The Museum Collection

Letter from Thomas Bolling to William Bolling Concerning William Galt

ID #: 1073.1.5
Creator: Thomas Bolling
Date: November 29, 1800
Format: letter, three pages
Source: Gift of Mrs. Archer Jones
Collection: Poe Foundation, Inc.
Place of Publication:
Publish Date:
Thomas Bolling refers to John Allan's uncle as "Old skinflint."
Page 1
The portion of this page of the letter pertaining to William Galt reads:

"I shall this day pay off your % with Biscowe & Galt. Biscoies % is $35.15.5% & to Old Galt $65.15.16. you will perhaps be unsurprised when I have to inform you that I have engaged with the Old skinflint again, when I came up yesterday Morning he asked if it was not time for P. W. Royce to Come down for my Negroes Cloathing I told him that I expected that he or W. Ragland would be down this Day, but that I was done with him, that I had cald upon him for Your % & mine, that I intended to sell my Tob. Pay him of our..." [continued on next page]
Page Two
The portion of this page pertaining to William Galt reads:

"Acct. & have nothing more to do with him, he appeared to be much surprised, & a more anxious Man, you never saw, than he was, to have me continue my dealings with him, however I told him, I was much vexed at my last Years % & that I could not deal with him any longer and went up to Polloci, when I got there, he refused to furnish me with any article, but at the running rates, of course I could not engage with himn, as that was his mode of dealing, and fortunately as I thought, when returning, I met D. Ragland who told me, that W. Galt called him in, & told him to indeavor with me to take my Goods of him, if he should meet with me, I accordingly went the Old Man told me that I must not leave him, that he would be bound I should have no fault to find with my % after taking them up, he assured me that I should my price Goods a 100 from the prime cost and gave me 33/6 for my Tob. Which was 16 more than any other person would give, & I could not tell where to apply, after leaving Polloc, Ragland is pleased with the Goods. Give my kind Love to my Dear Little Willm A Bolling and tell him in addition to his Order (or rather request), I have sent him a Cap which hope will please and will be Delivered to him by W. Dudley Ragland if the Shoes Does not fit they can be changed."
Page Three
The portion of this page pertaining to William Galt reads:

"Puttie Gla Jr. & only one Bunch of Nail Rod, as it is quite too large, & smaller is not now to be had in Town for W. R. & one of W. Galts young men, has been all over the Town of Richmond and I can not get any smaller, I thought it best to send one bunch, tho it was too large. I am in great haste with most Afft. Love to you all…"
Address and Remnant of Wax Seal
Note from Donor of Letter
Image 1 of


This letter provides information about what Richmonders thought of Edgar Allan Poe's "Uncle Bill" William Galt, the uncle of Poe's foster father John Allan. Scottish-born merchant William Galt made his fortune in Virginia and invited his nephew John Allan to go into business in Richmond as well. Judging by this letter, written by the grandfather of one of Poe's University of Virginia classmates, Thomas Bolling, the established "aristocratic" planter class of Richmond society felt a degree of contempt towards the newly wealthy merchant class Galt represented. Letters like this provide researchers valuable insights into the world in which Poe lived.
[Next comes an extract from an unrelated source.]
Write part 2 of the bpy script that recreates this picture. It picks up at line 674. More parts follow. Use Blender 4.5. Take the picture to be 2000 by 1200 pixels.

In this letter dated November 29, 1800, from Thomas Bolling to his son William Bolling, the elder Bolling complains about William Galt, referring to him as "Old skinflint" and expresses his wishes never to conduct business with Galt again.

When William Galt died, he left most of his fortune to John Allan, who used some of the inheritance to purchase a Richmond mansion into which he and his family (including Edgar Allan Poe) moved in 1825.